Fréchette also said she had not asked Macron for formal support. She told reporters that “c’est une décision qui se prend à l’échelle du Canada et donc c’est le premier ministre Carney qui va choisir ultimement ce lieu,” putting the final decision with Canadian prime minister Mark Carney rather than with the French president.
Élysée Palace meeting
Fréchette met Macron at the Élysée Palace in Paris on Monday and presented Montreal’s advantages as a headquarters location. She also handed him a Montreal Canadiens jersey, a gesture that came during a meeting focused on a bid that would place a new international defense-financing organization in Canada.

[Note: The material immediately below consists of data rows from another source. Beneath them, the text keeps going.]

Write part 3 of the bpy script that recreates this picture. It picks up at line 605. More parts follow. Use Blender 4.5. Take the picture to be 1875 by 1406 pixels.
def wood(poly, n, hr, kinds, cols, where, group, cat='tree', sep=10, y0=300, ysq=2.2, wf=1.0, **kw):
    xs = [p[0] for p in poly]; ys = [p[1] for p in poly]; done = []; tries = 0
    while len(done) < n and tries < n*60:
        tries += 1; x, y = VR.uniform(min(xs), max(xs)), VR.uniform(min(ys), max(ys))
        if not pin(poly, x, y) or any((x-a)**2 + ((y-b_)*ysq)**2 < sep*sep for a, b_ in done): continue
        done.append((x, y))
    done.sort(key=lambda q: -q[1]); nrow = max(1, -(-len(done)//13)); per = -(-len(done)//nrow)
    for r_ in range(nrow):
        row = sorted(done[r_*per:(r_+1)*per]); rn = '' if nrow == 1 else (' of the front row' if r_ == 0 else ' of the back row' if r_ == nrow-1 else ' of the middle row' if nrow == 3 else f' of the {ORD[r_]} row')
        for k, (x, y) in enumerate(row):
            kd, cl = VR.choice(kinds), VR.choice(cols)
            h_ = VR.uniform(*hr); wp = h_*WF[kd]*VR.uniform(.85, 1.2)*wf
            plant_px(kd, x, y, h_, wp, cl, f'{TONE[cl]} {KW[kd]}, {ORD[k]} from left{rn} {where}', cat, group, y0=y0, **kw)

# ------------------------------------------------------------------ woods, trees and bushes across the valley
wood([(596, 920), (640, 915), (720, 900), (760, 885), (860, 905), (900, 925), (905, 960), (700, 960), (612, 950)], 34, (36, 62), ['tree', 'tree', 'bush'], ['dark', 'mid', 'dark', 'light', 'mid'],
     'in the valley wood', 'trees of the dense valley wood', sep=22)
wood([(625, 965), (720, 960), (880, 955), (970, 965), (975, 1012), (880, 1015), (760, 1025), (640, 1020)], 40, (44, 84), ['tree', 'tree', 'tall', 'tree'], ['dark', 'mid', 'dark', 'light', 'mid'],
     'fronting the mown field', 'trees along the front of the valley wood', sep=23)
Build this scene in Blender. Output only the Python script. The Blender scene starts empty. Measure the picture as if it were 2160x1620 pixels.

The Banque DSR is meant to finance defense projects among NATO member countries and their allies, and four Canadian cities are in the running: Montreal, Toronto, Ottawa and Vancouver. That competition makes the Paris visit part of a broader effort by Quebec to argue for Montreal inside a Canadian decision now resting with Carney.
France, Quebec and AI
Macron said France can help Quebec in “beaucoup de domaines,” including “la recherche et l’IA.” Fréchette has said she plans to launch new pilot projects to bring more artificial intelligence into the Quebec public service, and she later met French prime minister Sébastien Lecornu at Matignon on Monday.
According to notes consulted by La Presse, Lecornu had been advised to address using AI to strengthen state efficiency. The France trip therefore linked Montreal’s headquarters bid with a separate policy file: Quebec’s push to expand AI use in government, and France’s willingness to cooperate in that field.
For Montreal, the immediate next step sits in Canada, not France. Fréchette has already put the city forward; Macron did not take the extra step of lending his backing; and the choice now belongs to Carney as the four-city contest for the Banque DSR headquarters moves toward a Canadian decision.